### Description of the task
Below are records; state how many of their lines hold the word "fsteelA", and give only the figure.
** Start Entries supplied **
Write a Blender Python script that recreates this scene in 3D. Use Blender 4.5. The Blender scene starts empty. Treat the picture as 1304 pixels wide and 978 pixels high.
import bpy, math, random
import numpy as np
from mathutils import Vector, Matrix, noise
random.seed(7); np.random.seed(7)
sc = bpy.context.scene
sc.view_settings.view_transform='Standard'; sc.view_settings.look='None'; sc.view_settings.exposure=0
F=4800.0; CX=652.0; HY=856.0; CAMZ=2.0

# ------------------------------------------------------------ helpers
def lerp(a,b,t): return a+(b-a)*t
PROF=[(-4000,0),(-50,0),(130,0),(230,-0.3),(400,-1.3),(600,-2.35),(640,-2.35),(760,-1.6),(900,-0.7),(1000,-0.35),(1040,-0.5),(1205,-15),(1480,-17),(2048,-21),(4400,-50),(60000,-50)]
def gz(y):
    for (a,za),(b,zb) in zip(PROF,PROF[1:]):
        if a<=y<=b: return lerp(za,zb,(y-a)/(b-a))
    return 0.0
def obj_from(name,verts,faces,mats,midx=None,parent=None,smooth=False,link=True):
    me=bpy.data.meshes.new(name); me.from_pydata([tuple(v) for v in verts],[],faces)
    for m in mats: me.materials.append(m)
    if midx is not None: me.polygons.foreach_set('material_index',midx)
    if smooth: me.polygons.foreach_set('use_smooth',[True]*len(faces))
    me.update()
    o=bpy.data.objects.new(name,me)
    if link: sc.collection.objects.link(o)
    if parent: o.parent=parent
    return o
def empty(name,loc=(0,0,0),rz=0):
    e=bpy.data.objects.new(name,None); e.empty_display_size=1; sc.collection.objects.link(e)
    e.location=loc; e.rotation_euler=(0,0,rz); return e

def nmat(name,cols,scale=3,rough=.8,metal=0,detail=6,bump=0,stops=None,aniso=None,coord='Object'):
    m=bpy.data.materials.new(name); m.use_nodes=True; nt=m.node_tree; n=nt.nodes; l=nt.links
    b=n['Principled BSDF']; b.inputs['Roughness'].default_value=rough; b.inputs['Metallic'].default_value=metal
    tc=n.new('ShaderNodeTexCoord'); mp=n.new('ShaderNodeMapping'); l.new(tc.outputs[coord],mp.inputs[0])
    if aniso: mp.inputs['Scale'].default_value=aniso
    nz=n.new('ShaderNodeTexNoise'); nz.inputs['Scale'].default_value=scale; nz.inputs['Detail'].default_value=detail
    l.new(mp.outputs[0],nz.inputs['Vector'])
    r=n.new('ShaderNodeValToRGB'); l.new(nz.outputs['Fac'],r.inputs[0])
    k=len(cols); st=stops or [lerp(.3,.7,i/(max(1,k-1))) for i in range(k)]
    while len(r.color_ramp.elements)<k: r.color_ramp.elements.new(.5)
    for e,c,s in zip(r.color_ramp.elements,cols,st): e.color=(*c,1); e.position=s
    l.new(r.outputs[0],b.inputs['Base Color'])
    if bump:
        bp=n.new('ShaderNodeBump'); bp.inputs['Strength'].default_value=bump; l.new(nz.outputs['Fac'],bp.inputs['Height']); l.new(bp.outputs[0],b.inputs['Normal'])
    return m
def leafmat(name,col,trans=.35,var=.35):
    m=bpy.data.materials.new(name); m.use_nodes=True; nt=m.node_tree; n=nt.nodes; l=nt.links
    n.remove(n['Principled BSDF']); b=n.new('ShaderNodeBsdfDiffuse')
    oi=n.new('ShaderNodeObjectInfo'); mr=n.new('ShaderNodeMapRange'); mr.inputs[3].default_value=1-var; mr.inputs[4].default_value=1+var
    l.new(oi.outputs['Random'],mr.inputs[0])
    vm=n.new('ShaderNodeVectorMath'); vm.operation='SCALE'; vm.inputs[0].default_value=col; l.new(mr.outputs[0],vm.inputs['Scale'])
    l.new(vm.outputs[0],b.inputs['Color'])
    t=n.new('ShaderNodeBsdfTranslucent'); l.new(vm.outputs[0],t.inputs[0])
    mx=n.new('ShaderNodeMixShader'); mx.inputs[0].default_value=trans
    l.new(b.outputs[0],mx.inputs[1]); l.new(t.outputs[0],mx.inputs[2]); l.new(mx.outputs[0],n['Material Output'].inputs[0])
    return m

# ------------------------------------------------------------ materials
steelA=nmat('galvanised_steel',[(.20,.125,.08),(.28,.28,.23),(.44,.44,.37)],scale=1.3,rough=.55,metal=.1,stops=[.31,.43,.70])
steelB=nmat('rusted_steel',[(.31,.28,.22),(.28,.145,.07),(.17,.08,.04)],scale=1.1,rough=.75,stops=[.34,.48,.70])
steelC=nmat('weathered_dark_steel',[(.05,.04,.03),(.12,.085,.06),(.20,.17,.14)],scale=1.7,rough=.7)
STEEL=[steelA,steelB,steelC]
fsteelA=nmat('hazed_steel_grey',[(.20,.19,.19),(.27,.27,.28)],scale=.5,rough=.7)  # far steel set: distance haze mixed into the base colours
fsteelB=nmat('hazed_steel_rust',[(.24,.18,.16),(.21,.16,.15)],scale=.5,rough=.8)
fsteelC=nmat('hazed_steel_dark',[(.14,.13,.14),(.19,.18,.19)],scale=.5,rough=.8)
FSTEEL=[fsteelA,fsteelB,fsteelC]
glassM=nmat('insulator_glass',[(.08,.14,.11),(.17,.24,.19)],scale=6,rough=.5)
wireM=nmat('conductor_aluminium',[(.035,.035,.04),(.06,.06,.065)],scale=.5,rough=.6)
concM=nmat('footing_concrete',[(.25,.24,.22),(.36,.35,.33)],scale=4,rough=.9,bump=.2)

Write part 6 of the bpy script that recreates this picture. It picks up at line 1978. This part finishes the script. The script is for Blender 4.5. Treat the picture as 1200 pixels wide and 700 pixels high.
** End Entries supplied **
### Task result
2